All of the majors now have merchandise divisions, says Peoples. And they've always had music publishing arms, which control the rights to the songs themselves. But even those divisions are diversifying.
"Sony/ATV Music Publishing, for example, sells shirts at Zazzle.com that have their song lyrics on their shirts," Peoples says. "They've also done similar things at retail with their song lyrics which, along with the composition, are part of the rights of the music publisher. So they're getting very creative."
But back to the question of what's in it for the artists. Goldberg points out that record sales are half what they were a decade ago yet records are still the vehicles through which most artists market and promote their careers.
"They need to incentivize someone to do the marketing. Depending on where they are in the world as far as their sales base, do they have money or do they need money? Sometimes it makes sense to incentivize a company to spend money by giving them [the company] a participation in other income streams. Records alone don't have the value they used to have, but the marketing still costs approximately what it used to cost."
And Goldberg says multi-rights deals work better for different kinds of music than others.
"For a certain kind of artist, say someone who wants to be the next Justin Timberlake, the majors still have a unique value. For a rock band, for someone who wants to be the next REM, they don't. And that's why you see an artist like Arcade Fire -- it has the number one album on Merge Records and sells out two nights at Madison Square Garden."
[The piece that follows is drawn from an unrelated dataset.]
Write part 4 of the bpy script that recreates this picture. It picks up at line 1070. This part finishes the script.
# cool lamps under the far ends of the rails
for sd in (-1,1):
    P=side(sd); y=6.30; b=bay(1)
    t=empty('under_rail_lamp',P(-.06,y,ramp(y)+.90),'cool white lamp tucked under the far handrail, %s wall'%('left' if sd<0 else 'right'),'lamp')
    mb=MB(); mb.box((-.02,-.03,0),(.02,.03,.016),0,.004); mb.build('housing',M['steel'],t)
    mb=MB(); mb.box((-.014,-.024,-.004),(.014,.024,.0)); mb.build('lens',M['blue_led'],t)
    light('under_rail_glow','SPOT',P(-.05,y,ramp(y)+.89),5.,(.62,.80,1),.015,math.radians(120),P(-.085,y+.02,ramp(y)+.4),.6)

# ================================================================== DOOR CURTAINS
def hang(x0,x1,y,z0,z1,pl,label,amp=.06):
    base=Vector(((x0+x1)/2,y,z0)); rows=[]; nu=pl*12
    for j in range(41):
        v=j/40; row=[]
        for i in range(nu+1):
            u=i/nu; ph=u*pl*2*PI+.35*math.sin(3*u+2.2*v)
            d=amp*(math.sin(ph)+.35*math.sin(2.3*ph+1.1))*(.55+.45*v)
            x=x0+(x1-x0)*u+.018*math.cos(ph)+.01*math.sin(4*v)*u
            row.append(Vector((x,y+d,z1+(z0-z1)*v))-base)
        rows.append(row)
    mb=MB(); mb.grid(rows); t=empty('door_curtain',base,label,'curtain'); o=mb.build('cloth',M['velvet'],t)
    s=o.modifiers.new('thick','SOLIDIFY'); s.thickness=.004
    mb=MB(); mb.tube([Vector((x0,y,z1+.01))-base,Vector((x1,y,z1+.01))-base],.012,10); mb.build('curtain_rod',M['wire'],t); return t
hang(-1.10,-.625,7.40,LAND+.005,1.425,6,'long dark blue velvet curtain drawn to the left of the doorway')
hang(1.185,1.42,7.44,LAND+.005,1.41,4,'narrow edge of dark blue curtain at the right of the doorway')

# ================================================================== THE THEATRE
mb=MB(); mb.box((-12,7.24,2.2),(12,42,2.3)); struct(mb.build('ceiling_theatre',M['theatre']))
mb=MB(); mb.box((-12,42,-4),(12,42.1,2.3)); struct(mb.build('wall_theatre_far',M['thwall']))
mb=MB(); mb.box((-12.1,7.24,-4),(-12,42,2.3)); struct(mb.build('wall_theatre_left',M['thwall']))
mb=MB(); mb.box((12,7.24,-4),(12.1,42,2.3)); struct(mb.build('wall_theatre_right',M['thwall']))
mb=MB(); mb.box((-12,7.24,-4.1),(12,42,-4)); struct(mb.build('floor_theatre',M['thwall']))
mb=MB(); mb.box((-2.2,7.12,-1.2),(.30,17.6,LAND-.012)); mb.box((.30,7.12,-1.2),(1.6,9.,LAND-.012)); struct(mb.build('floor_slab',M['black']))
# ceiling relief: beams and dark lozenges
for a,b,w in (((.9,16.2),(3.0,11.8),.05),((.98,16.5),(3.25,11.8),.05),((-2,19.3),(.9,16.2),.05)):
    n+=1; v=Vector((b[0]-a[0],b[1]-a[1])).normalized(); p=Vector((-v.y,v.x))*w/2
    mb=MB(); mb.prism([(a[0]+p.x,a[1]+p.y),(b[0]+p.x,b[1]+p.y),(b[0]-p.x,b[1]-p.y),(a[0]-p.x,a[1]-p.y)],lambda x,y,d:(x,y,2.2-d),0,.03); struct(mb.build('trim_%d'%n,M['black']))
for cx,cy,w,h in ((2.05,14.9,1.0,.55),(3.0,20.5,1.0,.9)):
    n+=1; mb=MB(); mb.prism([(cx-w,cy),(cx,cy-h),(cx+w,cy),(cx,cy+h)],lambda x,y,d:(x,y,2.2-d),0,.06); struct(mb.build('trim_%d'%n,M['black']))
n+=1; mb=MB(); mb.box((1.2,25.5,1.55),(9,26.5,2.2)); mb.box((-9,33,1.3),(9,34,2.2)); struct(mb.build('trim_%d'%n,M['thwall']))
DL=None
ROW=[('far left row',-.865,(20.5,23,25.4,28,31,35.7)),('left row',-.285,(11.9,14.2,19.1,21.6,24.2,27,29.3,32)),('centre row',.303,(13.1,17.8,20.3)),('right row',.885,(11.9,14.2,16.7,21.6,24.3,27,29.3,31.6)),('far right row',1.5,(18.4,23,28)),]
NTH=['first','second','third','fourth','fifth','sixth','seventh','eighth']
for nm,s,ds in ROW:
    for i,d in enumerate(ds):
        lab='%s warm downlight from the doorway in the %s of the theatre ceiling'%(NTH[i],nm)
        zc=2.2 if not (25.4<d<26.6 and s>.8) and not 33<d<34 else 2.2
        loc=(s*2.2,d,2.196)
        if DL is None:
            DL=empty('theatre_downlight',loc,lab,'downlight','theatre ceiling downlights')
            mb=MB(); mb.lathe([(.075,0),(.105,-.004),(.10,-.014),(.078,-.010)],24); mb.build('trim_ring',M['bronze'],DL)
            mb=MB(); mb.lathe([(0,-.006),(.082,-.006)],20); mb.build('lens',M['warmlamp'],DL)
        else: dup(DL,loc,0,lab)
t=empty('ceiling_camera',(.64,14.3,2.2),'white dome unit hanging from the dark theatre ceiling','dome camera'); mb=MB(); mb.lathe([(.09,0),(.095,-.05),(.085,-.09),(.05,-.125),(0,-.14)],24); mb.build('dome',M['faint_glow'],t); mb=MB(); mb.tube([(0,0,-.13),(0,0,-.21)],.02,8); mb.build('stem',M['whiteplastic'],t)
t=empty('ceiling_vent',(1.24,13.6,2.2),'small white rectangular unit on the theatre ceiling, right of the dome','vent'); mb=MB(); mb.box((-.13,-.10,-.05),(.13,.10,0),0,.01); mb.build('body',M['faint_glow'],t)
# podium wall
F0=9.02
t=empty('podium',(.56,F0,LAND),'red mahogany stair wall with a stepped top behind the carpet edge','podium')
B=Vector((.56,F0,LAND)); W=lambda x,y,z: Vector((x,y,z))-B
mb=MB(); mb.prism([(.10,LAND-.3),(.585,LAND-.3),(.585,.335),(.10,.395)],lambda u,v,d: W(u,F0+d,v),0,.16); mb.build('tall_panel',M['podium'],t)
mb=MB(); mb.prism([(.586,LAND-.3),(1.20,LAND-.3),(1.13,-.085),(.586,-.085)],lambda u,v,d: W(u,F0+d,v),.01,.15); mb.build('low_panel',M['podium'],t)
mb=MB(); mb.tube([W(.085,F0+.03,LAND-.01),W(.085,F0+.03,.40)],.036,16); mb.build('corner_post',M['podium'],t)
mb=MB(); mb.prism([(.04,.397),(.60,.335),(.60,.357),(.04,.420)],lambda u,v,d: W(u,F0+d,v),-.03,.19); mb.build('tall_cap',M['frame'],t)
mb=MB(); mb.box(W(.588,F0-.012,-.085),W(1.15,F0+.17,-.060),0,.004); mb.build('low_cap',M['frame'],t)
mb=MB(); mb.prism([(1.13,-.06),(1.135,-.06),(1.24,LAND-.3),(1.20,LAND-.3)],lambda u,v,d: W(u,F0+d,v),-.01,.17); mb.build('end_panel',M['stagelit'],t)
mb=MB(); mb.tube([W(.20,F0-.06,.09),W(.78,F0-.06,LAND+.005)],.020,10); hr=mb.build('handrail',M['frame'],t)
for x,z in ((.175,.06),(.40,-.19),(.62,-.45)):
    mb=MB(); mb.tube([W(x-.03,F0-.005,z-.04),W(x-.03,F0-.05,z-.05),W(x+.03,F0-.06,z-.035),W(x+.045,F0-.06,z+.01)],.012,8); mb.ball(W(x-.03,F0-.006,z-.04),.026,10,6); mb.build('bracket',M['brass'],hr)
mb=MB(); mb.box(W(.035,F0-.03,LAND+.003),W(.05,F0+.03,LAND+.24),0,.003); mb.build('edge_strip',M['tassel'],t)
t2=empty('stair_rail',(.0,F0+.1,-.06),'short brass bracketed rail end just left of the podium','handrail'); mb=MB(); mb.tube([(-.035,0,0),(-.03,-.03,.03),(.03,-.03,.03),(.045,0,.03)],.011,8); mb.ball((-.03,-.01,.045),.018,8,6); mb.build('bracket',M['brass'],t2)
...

The power of alternative media, touring and the Internet work to a smaller rock band's advantage, says Goldberg, but the labels still have the advantage in country music and overseas. But in the U.S., multi-rights deals are standard now, says Peoples.
"So newer bands are definitely giving up a piece of a lot of different revenue streams. I think just like old record contracts, some of them work well and you sell a lot of records, or they don't work well and it goes bust. When you're successful everybody's happy."